Even Niigata Governor Hanazumi ​hopes that Japan will eventually be able to reduce its reliance on nuclear power. “I want to see an era where we don’t have to rely on energy sources that cause anxiety,” he said last month.

STRENGTHENING ENERGY SECURITY
The Monday vote was seen as the ⁠final hurdle before TEPCO restarts the first reactor, which alone could boost electricity supply to the Tokyo area by 2 percent, Japan’s trade ministry has estimated. Prime Minister Sanae Takaichi, who took office two months ago, has backed nuclear restarts to strengthen energy security and to counter the cost of imported fossil fuels, which account for 60 percent to 70 percent of Japan’s electricity generation.
Japan spent 10.7 trillion yen ($68 billion) last year on imported liquefied natural gas and coal, a tenth of its total import costs.
Despite its shrinking population, Japan expects energy demand to rise over the coming decade due to a boom in power-hungry AI data centers. To meet those needs, and its decarbonization commitments, it has set a target of doubling the share of nuclear power in its electricity mix to 20 percent by 2040.
Joshua Ngu, vice chairman for Asia Pacific at consultancy Wood Mackenzie, said public acceptance of the restart of Kashiwazaki-Kariwa would represent “a critical milestone” toward reaching those goals. In July, Kansai Electric Power, Japan’s top nuclear power operator, said it would begin conducting surveys for a reactor in western Japan, the first new unit since the Fukushima disaster.
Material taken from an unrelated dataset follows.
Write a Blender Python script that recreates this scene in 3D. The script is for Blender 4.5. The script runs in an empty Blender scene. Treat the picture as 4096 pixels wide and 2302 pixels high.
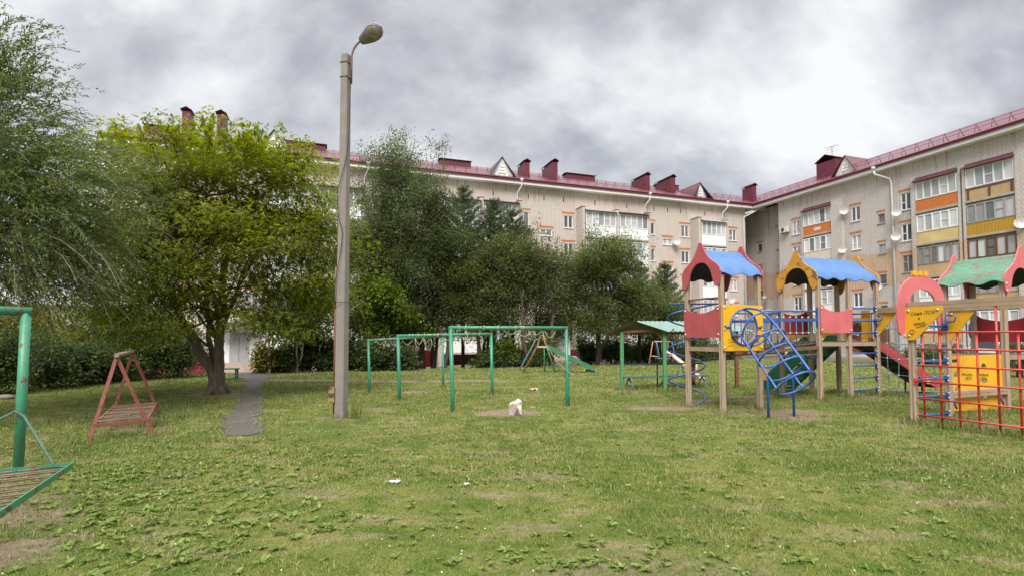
import bpy, math, random
import numpy as np
from mathutils import Vector, Matrix
from mathutils.geometry import tessellate_polygon
random.seed(7); rng = np.random.default_rng(11)
SC = bpy.context.scene; COL = SC.collection
R = math.radians
# ------------------------------------------------------------------ camera model (photo pixels, 4096 wide) used to measure real positions
F, PIT, CX, CY, EYE = 2083.0, R(2.5), 2048.0, 1261.0, 1.6
TH = R(19.4)
U = np.array([math.cos(TH), math.sin(TH)]); V = np.array([math.sin(TH), -math.cos(TH)])
O = np.array([-5.4, 44.6])                       # a point on the left wing's facade line
def sstep(t):
    t = np.clip(t, 0, 1); return t*t*(3-2*t)
def g(x, y):                                     # terrain height
    x = np.asarray(x, float); y = np.asarray(y, float)
    dl = (x-O[0])*V[0]+(y-O[1])*V[1]; s = (x-O[0])*U[0]+(y-O[1])*U[1]
    A = np.interp(s, [-30, -16, 0, 11, 22, 32], [1.1, 1.0, .65, .25, .05, 0])
    z = -A*sstep((17-dl)/8)
    z = z+.12*np.exp(-((x-9.2)**2/7+(y-13.0)**2/5))
    z = z+.012*np.sin(x*1.3+.7*y)*np.sin(y*1.1-.4*x+1)
    return z
def at(px, py):                                  # where the ray of a photo pixel meets the terrain
    a = (px-CX)/F; b = (CY-py)/F
    d = np.array([a, math.cos(PIT)-b*math.sin(PIT), math.sin(PIT)+b*math.cos(PIT)])
    t = EYE/max(1e-4, -d[2])
    for _ in range(12): t = (EYE-float(g(d[0]*t, d[1]*t)))/max(1e-4, -d[2])
    return Vector((d[0]*t, d[1]*t, EYE+d[2]*t))
def atY(px, py, Y):
    a = (px-CX)/F; b = (CY-py)/F
    d = Vector((a, math.cos(PIT)-b*math.sin(PIT), math.sin(PIT)+b*math.cos(PIT)))
    return Vector((0, 0, EYE))+d*(Y/d.y)
def G(x, y, dz=0): return Vector((x, y, float(g(x, y))+dz))

# ------------------------------------------------------------------ materials
def nodes(name):
    m = bpy.data.materials.new(name); m.use_nodes = True
    nt = m.node_tree; b = nt.nodes['Principled BSDF']
    return m, nt, b
def N(nt, t, **k):
    n = nt.nodes.new(t)
    for a, v in k.items():
        if a in n.inputs.keys(): n.inputs[a].default_value = v
        else: setattr(n, a, v)
    return n
def L(nt, a, b): nt.links.new(a, b)
def c4(c): return (c[0], c[1], c[2], 1)
def mixc(nt, fac, a, b, mode='MIX'):
    m = nt.nodes.new('ShaderNodeMix'); m.data_type = 'RGBA'; m.blend_type = mode
    for s, v in ((m.inputs[0], fac), (m.inputs[6], a), (m.inputs[7], b)):
        if hasattr(v, 'is_linked') or hasattr(v, 'links'): L(nt, v, s)
        else: s.default_value = v if not isinstance(v, tuple) or len(v) == 4 else c4(v)
    return m.outputs[2]
def ramp(nt, src, stops):
    r = nt.nodes.new('ShaderNodeValToRGB'); e = r.color_ramp.elements
    while len(e) < len(stops): e.new(.5)
    for k, (p, c) in enumerate(stops):
        e[k].position = p; e[k].color = c4(c) if len(c) == 3 else c
    L(nt, src, r.inputs[0]); return r.outputs[0]
def rampf(nt, src, a, b):
    r = nt.nodes.new('ShaderNodeMapRange'); r.inputs[1].default_value = a; r.inputs[2].default_value = b
    L(nt, src, r.inputs[0]); return r.outputs[0]
def noise(nt, vec, scale, detail=4, rough=.55, dist=0, sc=None):
    if sc is not None:
        mp = N(nt, 'ShaderNodeMapping'); mp.inputs['Scale'].default_value = sc; L(nt, vec, mp.inputs[0]); vec = mp.outputs[0]
    n = N(nt, 'ShaderNodeTexNoise', Scale=scale, Detail=detail, Roughness=rough, Distortion=dist)
    L(nt, vec, n.inputs['Vector']); return n.outputs['Fac']
MC = {}
def pm(name, col, rough=.55, var=.18, scale=6, wear=0, wcol=(.09, .045, .025), wscale=9, bump=.15, metal=0, stretch=None, spec=.5):
    """painted / plain surface: colour that varies a little, optional worn patches, fine bump"""
    if name in MC: return MC[name]
    m, nt, b = nodes(name)
    tc = N(nt, 'ShaderNodeTexCoord').outputs['Object']
    n1 = noise(nt, tc, scale, 6, .6, 0, stretch)
    lo = tuple(max(0, c*(1-var)) for c in col); hi = tuple(min(1, c*(1+var)) for c in col)
    c = ramp(nt, n1, [(.3, lo), (.7, hi)])
    ro = None
    if wear > 0:
        n2 = noise(nt, tc, wscale, 8, .7, .4, stretch)
        f = rampf(nt, n2, .72-wear*.4, .76-wear*.4)
        n3 = noise(nt, tc, 40, 3)
        wc = ramp(nt, n3, [(.3, tuple(x*.6 for x in wcol)), (.7, tuple(min(1, x*1.5) for x in wcol))])
        c = mixc(nt, f, c, wc)
        mr = N(nt, 'ShaderNodeMapRange'); mr.inputs[3].default_value = rough; mr.inputs[4].default_value = .85
        L(nt, f, mr.inputs[0]); L(nt, mr.outputs[0], b.inputs['Roughness'])
    else: b.inputs['Roughness'].default_value = rough
    L(nt, c, b.inputs['Base Color'])
    b.inputs['Metallic'].default_value = metal; b.inputs['Specular IOR Level'].default_value = spec
    if bump:
        n4 = noise(nt, tc, 60, 4)
        bp = N(nt, 'ShaderNodeBump', Strength=bump, Distance=.01); L(nt, n4, bp.inputs['Height']); L(nt, bp.outputs[0], b.inputs['Normal'])
    MC[name] = m; return m
def leafmat(name, cols, trans=.35, rough=.5, patch=.5):
    """leaves: per-leaf colour, larger patches, light shining through"""
    m, nt, b = nodes(name)
    ge = N(nt, 'ShaderNodeNewGeometry')
    c = ramp(nt, ge.outputs['Random Per Island'], [(i/(len(cols)-1), cc) for i, cc in enumerate(cols)])
    n1 = noise(nt, ge.outputs['Position'], patch, 3)
    mm = N(nt, 'ShaderNodeMapRange'); mm.inputs[1].default_value = .3; mm.inputs[2].default_value = .7; mm.inputs[3].default_value = .72; mm.inputs[4].default_value = 1.3
    L(nt, n1, mm.inputs[0])
    sc = nt.nodes.new('ShaderNodeVectorMath'); sc.operation = 'SCALE'; L(nt, c, sc.inputs[0]); L(nt, mm.outputs[0], sc.inputs['Scale'])
    L(nt, sc.outputs[0], b.inputs['Base Color']); b.inputs['Roughness'].default_value = rough; b.inputs['Specular IOR Level'].default_value = .35
    t = N(nt, 'ShaderNodeBsdfTranslucent')
    hs = N(nt, 'ShaderNodeHueSaturation', Saturation=1.15, Value=1.25); L(nt, sc.outputs[0], hs.inputs['Color']); L(nt, hs.outputs[0], t.inputs[0])
    mx = N(nt, 'ShaderNodeMixShader'); mx.inputs[0].default_value = trans
    L(nt, b.outputs[0], mx.inputs[1]); L(nt, t.outputs[0], mx.inputs[2]); L(nt, mx.outputs[0], nt.nodes['Material Output'].inputs[0])
    return m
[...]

But for Oga, who was in the crowd outside the assembly on Monday chanting ‘Never forget Fukushima’s lessons!’, the nuclear revival is a terrifying reminder of the potential risks. “At the time (2011), I never thought that TEPCO would operate a nuclear power ‌plant again,” she said.
“As a victim of the Fukushima nuclear accident, I wish that no one, whether in Japan or anywhere in the world, ever again suffers the damage of a nuclear accident.”